I’m a bit late coming in on this one, but the US State of the News Media report is out. It woudl be easy to get depressed reading it, but there are also signs of hope, chief amongst them the assertion that there is no evidence of declining public appetite for news and information.
On the other hand there are some chilling figures. Newspaper ad revenues have fallen 23 per cent in the last two years, and it is estimated that one out of every five journalists employed by newspapers in the USA in 2001 has since lost their job, with 2009 expected to be the worst year yet.
Audiences are migrating to the internet at an increasing rate, but:
It is now all but settled that advertising revenue—the model that financed journalism for the last century—will be inadequate to do so in this one. Growing by a third annually just two years ago, online ad revenue to news websites now appears to be flattening; in newspapers it is declining.
This echoes remarks made by Rupert Murdoch in Australia recently, in which he indicated he was focussing on subscrption businesses as the engine of the future.
The report concludes that reinvention of the industry is needed – and now. Some of the comments echo the situation in Australia.
“There are growing doubts within the business, indeed, about whether the generation in charge has the vision and the boldness to reinvent the industry. It is unclear, say some, who the innovative leaders are, and a good many well-known figures have left the business. Reinvention does not usually come from managers prudently charting course. It tends to come from risk takers trying the unreasonable, seeing what others cannot, imagining what is not there and creating it. We did not see much of it when times were better. Times are harder now.
I have thought for some time that the depth of innovation and experiment needed is unlikely to be possible for stockmarket based media companies. It is hard to sell risk taking to institutional investors with legal obligations to worry only about short term returns on investment.
The report says that alternative news sites have grown, including some produced by journalists who have left mainstream newsrooms, but their scale remains small. Few are profitable.
Nevertheless the report identifies as a major trend the shift in power away from media institutions, and towards individual journalists.
” Through search, e-mail, blogs, social media and more, consumers are gravitating to the work of individual writers and voices, and away somewhat from institutional brand. Journalists who have left legacy news organizations are attracting funding to create their own websites. …It would be a mistake to overstate the movement at this point. But for a few journalists at least, there are signs of a new prospect: individual journalists, funded by a mix of sources, offering expert coverage to many places.
The report canvasses the various methods tried to get people to pay for content online, and suggests some ideas that should be tried.

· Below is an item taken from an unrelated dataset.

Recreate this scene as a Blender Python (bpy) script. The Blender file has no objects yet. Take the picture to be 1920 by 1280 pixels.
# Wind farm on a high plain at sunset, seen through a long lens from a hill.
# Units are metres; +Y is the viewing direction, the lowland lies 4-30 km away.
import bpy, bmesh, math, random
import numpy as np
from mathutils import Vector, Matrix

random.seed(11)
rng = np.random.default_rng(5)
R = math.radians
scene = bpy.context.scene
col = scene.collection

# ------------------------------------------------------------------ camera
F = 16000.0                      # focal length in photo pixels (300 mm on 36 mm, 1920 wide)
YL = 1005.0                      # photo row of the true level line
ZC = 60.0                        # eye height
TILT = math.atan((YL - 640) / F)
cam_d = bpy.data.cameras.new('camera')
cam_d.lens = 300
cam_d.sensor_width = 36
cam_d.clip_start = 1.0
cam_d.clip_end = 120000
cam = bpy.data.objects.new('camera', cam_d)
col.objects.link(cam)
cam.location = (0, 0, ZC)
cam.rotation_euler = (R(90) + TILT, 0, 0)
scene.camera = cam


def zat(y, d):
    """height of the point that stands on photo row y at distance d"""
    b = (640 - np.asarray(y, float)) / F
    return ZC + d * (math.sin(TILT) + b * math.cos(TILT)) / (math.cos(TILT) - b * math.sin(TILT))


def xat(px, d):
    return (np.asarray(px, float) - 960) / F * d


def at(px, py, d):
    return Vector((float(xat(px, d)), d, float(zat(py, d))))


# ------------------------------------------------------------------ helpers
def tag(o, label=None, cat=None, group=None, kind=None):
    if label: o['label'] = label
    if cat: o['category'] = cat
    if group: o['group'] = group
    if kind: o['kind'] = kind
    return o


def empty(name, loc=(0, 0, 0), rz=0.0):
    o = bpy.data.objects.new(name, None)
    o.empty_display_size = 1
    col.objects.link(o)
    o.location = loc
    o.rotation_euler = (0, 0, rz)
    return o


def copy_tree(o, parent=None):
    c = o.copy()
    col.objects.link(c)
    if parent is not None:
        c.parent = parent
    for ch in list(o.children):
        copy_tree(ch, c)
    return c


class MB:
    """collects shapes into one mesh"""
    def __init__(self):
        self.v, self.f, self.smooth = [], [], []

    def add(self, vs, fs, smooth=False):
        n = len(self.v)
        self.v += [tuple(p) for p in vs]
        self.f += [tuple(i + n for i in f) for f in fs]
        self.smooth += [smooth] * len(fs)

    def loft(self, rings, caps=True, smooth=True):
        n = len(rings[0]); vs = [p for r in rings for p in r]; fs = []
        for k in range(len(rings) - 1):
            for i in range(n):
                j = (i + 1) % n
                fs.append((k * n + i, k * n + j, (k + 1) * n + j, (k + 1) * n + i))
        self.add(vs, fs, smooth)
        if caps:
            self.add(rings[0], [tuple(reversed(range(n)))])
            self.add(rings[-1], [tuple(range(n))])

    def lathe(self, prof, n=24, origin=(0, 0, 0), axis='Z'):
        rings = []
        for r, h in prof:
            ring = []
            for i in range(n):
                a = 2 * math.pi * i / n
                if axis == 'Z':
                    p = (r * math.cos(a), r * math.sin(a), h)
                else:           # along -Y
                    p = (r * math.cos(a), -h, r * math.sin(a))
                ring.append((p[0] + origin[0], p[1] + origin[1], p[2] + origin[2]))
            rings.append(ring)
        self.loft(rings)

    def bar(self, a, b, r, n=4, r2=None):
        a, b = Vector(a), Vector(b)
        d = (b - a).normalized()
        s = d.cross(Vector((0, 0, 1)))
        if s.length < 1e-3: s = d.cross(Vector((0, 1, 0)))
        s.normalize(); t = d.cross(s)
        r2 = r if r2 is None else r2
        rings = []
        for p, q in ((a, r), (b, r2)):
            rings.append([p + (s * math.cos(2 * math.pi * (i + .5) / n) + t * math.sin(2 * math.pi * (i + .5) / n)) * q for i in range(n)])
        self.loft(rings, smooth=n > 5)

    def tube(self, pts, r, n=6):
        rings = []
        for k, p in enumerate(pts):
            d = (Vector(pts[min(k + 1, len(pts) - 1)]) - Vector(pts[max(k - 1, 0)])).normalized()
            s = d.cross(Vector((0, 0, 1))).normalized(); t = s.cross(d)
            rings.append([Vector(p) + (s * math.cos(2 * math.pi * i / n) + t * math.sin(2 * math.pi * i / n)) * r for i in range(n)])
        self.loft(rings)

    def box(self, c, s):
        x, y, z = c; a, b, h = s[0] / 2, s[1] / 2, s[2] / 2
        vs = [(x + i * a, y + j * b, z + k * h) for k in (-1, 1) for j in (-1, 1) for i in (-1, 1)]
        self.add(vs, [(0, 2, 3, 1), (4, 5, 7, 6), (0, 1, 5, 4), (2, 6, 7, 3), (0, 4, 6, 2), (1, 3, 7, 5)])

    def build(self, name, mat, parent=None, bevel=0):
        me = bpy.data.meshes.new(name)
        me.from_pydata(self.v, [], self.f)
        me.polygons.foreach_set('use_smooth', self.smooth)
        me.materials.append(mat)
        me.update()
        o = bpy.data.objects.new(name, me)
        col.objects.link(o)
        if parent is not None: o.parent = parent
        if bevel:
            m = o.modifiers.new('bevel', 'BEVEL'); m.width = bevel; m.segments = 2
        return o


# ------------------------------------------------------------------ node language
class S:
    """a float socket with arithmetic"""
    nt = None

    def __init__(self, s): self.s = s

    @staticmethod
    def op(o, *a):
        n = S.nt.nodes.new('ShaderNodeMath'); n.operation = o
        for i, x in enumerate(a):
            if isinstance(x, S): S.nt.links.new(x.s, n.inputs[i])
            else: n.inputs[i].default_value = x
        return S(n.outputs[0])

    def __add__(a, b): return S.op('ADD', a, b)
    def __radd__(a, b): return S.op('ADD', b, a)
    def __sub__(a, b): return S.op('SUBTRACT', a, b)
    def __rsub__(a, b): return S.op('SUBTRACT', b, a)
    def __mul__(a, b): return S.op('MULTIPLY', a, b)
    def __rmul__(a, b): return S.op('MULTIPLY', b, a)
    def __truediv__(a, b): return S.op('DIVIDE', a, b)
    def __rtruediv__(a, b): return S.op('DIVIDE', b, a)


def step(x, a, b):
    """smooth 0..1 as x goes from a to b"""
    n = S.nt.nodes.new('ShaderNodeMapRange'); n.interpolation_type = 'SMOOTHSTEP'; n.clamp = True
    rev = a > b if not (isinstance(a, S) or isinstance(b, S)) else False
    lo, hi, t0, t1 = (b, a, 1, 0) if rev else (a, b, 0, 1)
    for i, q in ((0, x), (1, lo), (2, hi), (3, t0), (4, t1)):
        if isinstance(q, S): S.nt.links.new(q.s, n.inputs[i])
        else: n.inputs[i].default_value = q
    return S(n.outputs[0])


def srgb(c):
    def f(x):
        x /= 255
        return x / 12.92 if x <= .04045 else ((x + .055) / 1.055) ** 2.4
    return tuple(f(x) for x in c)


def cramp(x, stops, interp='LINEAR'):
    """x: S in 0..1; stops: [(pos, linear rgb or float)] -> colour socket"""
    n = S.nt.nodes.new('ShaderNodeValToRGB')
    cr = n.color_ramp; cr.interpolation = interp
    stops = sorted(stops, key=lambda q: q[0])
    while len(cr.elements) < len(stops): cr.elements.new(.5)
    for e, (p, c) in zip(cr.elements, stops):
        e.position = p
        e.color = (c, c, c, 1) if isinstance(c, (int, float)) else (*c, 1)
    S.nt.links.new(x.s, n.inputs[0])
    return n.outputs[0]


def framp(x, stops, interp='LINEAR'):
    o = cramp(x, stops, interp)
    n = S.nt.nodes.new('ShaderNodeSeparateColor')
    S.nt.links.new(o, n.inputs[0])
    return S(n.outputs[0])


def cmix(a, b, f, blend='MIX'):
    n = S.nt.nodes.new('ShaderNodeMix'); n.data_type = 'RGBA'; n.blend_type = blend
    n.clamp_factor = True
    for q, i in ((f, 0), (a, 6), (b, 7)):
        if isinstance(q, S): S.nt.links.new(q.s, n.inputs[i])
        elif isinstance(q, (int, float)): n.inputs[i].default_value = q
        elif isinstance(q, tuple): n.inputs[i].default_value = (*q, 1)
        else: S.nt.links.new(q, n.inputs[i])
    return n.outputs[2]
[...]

“1. Adopt the cable model, in which a fee to news producers is built into monthly Internet access fees consumers already pay. News industry executives have not seriously tested this enough to know if it could work, but these fees provide half the revenue in cable. 2. Build major online retail malls within news sites. This could both create a local search network for small businesses and link them directly with consumers to complete transactions, not just offer advertising—with the news operation getting a point-of-purchase fee. 3. Develop subscription-based niche products for elite professional audiences. These are more than subject-specific micro-sites. They are deep, detailed, up-to-the-minute online resources aimed at professional interests, and they are a proven and highly profitable growth area in journalism. There are other ideas as well, including news companies collaborating to seriously challenge aggregators, especially Google, to start sharing more revenue. Several new revenue streams most likely are needed. The closest thing to a consensus right now is that no one source is a likely magic bullet.
Lots more meat here, and most of it relevant to Australia, in my opinion, despite the trend for newspaper executives to protest that the USA is not a relevant model for what is likely to happen here. While the report describes itself as “the bleakest yet” I think it also contains the seeds of hope.
First, the continued appetite for news. Second, the capacity for individual journalists to seize the initiative. We are living at a time of paradigm shift for our profession, which means great pain and confusion in the short term.
But the medium term future may be bright.

One Comment
I think we have to be very careful here, as Australia’s media landscape IS unique. In the US & the UK (unlike Australia) the traditional publishing companies do not have leading news websites (the leaders in the US are CNN, CNBC and Yahoo; in the UK the BBC). Our newspaper publishers dominate Australia’s online news field.